Bu nostaljik yayınlar, ‘kuşaklar buluşması’na katkı sağlar diye düşünüyorum.

VEFA NEYDİ?

Eski ve yeni şiirimizde vefasızlıktan şikayet eden çok mısra vardır.

Fuzuli, Mecnun’un ağzından ‘kimi kim bivefa dünyada gördüm, bivefa gördüm’ demiş.

(Vefasız dünyada kimi gördümse onun da ötekiler gibi vefasız olduğunu gördüm.)

Nisan sayısında ‘vefa’ özel sayısı hazırlayan Muhit dergisinde çok sayıda kalem erbabı, vefa ekseninde yazılar kaleme almış.

Bu isimlerden biri olan Hüsrev Hatemi Divan ve halk şiirimizden yola çıkıp, Türk müziğinde vefasızlıktan bahseden bestelere uzanıyor yazısında.

Necip Tosun da edebiyat ve düşünce dünyamızda vefa denilince akla gelen üç ismin (Mehmet Akif Ersoy, Nurettin Topçu ve Sezai Karakoç) vefa hakkındaki görüşlerini ve uğradıkları vefasızlıkları hatırlatıyor.

Uzun zamandır kelimelerin kökeni (etimolojisi) üzerine düşünen/yazan Asım Gültekin, kelimelere de vefalı olunması gerektiğine işaret ediyor: Onlar bize Rabbimizden emanet. Kelimeler bize tastamam yetmeli, biz de kelimelerimizdeki derinliğe yetmesini, yetişmesini bilmeliyiz.

İnsanın kalbine seslenen vefa dosyasındaki diğer isimlerden de tadımlık birer cümle:

Sibel Eraslan: Vefa bir davadır. Sağlam iradeli inanç anlamındadır. Bu bağlamda vefanın en güzel temsilcileri şehitlerimizdir. Onlar verdikleri söze öylesine sıdkıyyetle bağlıdırlar ki, canlarını, büyük bir feragatle bir gül bahçesine geçercesine bu davaya adayacak kadar…

Erol Göka: Vefa, dostun sinesindeki yuvamız.

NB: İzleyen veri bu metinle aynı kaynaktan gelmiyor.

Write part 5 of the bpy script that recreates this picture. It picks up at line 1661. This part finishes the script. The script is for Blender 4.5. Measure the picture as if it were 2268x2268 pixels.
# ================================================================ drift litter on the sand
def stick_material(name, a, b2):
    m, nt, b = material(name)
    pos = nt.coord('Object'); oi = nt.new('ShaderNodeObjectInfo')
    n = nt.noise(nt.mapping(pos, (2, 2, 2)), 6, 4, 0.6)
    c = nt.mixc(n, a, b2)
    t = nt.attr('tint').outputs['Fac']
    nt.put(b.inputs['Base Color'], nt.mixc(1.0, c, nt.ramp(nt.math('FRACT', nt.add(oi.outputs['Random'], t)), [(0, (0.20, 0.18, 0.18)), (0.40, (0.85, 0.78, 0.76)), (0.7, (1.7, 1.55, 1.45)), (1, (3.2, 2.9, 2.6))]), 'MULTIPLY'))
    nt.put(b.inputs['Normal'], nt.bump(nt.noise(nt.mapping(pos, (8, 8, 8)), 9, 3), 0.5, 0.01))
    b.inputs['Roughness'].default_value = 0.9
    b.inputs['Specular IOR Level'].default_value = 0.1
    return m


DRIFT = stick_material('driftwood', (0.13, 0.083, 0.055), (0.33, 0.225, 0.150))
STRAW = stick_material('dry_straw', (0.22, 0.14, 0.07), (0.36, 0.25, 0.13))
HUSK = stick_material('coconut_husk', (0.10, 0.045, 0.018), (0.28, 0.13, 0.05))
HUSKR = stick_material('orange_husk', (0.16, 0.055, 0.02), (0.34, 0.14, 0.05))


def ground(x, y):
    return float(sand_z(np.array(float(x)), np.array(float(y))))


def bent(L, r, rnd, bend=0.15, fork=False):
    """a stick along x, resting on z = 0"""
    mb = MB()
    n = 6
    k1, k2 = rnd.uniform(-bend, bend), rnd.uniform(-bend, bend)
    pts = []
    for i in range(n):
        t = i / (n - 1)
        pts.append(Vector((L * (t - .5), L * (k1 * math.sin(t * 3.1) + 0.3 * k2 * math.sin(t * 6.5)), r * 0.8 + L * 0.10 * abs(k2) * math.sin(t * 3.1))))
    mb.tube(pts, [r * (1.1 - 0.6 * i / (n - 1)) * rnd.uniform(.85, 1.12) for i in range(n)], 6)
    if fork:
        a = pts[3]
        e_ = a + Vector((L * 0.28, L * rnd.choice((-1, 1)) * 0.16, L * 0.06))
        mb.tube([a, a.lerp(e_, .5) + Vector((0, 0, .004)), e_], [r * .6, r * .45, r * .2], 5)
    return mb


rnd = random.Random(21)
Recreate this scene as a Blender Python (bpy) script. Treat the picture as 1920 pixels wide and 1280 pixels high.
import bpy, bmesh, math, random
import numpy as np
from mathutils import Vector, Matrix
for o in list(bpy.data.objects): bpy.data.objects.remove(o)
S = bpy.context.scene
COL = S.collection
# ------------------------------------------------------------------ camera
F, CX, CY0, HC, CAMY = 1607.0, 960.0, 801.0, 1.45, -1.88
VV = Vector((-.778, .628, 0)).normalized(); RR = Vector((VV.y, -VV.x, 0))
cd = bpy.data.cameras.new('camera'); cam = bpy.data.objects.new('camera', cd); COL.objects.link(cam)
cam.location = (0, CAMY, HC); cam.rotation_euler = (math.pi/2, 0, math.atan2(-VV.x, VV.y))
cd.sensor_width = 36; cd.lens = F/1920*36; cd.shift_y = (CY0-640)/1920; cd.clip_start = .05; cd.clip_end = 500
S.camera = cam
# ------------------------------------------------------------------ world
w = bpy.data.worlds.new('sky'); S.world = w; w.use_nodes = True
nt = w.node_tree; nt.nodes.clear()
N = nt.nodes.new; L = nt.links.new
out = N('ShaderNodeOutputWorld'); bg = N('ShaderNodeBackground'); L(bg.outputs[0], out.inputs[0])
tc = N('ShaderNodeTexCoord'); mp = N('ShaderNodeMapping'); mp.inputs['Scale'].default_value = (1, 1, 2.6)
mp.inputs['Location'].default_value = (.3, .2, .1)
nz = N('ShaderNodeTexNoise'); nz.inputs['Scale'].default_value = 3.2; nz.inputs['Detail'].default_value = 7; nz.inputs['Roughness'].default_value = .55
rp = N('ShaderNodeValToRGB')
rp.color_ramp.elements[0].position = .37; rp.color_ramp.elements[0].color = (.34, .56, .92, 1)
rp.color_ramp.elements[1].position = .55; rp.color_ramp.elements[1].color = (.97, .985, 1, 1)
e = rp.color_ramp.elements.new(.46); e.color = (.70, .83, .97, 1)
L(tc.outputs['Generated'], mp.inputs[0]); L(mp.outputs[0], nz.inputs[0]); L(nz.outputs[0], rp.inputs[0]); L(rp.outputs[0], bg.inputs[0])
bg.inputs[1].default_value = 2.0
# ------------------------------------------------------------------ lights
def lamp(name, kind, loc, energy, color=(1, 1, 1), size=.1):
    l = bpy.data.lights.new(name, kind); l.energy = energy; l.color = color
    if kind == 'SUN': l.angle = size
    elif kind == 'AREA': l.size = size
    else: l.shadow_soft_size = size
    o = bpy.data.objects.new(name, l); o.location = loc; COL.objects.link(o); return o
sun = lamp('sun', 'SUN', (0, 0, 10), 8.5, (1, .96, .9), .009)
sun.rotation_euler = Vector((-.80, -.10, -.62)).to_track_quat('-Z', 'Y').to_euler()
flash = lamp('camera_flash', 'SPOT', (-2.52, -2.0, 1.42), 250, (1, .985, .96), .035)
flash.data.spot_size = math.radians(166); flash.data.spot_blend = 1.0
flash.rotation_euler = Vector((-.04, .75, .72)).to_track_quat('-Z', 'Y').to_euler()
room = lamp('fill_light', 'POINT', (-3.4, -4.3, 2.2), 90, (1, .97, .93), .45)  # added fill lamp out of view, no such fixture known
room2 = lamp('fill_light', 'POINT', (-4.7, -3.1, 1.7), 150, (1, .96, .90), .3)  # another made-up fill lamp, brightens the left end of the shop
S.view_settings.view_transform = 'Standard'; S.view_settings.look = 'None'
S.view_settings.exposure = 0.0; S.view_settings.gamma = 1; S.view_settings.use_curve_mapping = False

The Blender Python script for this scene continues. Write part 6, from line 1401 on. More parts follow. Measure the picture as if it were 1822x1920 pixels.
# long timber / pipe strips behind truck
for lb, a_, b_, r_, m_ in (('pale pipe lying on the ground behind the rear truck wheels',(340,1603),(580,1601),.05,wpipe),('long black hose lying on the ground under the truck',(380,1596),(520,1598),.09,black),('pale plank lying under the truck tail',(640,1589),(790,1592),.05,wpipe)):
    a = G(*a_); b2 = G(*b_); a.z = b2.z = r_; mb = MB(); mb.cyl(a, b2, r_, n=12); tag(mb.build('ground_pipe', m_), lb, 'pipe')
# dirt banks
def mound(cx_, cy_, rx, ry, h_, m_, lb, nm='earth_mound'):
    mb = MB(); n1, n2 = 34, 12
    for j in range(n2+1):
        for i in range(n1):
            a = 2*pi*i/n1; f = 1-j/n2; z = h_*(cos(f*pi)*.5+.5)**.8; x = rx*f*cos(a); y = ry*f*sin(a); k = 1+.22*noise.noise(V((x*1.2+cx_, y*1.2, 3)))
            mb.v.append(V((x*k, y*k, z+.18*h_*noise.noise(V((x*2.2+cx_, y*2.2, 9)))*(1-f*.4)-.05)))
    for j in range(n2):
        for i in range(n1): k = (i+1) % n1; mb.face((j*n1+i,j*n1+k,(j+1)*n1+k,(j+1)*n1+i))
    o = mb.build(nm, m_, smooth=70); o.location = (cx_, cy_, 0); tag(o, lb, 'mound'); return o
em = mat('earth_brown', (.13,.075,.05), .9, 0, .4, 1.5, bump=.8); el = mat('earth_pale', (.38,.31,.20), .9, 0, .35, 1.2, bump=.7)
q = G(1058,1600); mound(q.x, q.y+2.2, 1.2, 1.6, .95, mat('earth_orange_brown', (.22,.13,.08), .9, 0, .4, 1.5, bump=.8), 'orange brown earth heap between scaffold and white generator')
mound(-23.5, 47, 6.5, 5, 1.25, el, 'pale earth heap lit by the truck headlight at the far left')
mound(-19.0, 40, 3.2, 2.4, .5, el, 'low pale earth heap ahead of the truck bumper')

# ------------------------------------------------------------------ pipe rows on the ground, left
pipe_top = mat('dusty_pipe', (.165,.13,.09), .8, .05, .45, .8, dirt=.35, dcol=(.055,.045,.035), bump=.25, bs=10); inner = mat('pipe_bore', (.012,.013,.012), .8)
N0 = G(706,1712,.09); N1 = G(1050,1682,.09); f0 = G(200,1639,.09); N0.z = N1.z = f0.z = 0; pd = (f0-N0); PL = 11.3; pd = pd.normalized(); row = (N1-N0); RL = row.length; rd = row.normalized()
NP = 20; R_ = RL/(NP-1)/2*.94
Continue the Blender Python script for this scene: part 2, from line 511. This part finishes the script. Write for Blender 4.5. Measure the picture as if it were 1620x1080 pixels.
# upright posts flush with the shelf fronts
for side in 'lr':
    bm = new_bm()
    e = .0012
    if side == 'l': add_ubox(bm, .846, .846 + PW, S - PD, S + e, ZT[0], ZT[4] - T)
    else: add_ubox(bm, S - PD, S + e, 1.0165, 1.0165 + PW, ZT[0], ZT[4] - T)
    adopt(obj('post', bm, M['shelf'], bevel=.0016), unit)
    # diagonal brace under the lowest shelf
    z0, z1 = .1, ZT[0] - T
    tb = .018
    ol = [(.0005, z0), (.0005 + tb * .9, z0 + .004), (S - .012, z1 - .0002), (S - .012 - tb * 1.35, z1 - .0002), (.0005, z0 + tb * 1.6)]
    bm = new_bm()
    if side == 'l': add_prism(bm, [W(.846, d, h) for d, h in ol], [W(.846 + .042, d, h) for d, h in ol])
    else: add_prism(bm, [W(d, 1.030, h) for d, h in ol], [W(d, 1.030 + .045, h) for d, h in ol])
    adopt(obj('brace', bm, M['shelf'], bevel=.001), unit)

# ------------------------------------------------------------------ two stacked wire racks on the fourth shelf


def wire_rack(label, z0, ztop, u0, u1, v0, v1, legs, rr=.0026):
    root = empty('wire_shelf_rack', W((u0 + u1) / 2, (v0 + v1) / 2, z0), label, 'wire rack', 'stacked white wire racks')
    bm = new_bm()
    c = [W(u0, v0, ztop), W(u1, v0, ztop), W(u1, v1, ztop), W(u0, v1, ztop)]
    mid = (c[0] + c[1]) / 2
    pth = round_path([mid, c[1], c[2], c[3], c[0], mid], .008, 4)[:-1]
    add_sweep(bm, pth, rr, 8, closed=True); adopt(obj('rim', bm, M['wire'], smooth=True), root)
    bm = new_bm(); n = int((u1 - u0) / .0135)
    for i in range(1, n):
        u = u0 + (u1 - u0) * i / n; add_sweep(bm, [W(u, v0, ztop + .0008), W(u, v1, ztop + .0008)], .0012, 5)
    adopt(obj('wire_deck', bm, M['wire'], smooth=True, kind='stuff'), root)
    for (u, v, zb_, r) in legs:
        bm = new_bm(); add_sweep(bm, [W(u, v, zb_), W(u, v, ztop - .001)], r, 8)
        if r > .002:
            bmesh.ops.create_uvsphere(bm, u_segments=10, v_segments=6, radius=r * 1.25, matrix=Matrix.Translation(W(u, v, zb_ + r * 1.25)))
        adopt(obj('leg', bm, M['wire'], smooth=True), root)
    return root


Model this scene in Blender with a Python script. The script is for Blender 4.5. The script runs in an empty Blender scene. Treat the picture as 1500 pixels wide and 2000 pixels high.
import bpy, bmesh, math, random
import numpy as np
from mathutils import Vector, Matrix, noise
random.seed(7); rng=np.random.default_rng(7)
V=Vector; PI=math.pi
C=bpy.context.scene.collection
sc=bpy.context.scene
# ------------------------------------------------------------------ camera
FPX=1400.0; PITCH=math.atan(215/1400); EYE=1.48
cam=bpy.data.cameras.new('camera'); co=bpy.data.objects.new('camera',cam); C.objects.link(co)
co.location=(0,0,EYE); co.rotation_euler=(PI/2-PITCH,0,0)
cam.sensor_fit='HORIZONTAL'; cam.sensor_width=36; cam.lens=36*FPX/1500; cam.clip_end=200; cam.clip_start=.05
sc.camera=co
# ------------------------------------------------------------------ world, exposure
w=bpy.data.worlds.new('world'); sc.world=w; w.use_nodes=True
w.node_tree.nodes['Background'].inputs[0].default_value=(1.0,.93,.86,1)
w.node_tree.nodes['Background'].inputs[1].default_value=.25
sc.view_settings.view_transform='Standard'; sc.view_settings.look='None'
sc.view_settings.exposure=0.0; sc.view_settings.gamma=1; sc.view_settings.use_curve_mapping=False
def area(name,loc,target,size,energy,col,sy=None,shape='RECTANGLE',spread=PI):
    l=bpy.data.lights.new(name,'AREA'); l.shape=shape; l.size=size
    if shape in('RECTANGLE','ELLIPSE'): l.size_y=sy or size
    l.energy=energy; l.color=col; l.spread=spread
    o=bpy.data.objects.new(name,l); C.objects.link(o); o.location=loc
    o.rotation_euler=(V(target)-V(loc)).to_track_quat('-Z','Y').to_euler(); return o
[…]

Leylâ İpekçi: Bir dosta, bir ülküye, değere, bir memlekete, vatana, sevdiklerine vefa göstermek kişinin kendiliğinden, hesapsızca yaptığı bir eylemdir.

Mehmet Dinç: Vefa hatırdır.

Ali Emre: Vefalı insan kendi varlığını başkalarının yokluğu üzerine kurmaz.

Mehmet Aycı: Vefakârlık her türlü kırımdan, kıyımdan, yoksulluktan, yoksunluktan, bin türlü dünya tuzağından çıkarak bugünlere gelen milletimizin en büyük hasletlerinden biridir.

Osman Toprak: Erdemli ve fazilet sahibi bir kişi olabilmek vefalı olmaktan geçer.

Zeki Bulduk: İnsanım ve vefanın ancak yüreğinin sesini duyan insanların harcı olduğunu öğrendim.

İbrahim Tenekeci: Vefa, evvela sözüne sadık olmaktır.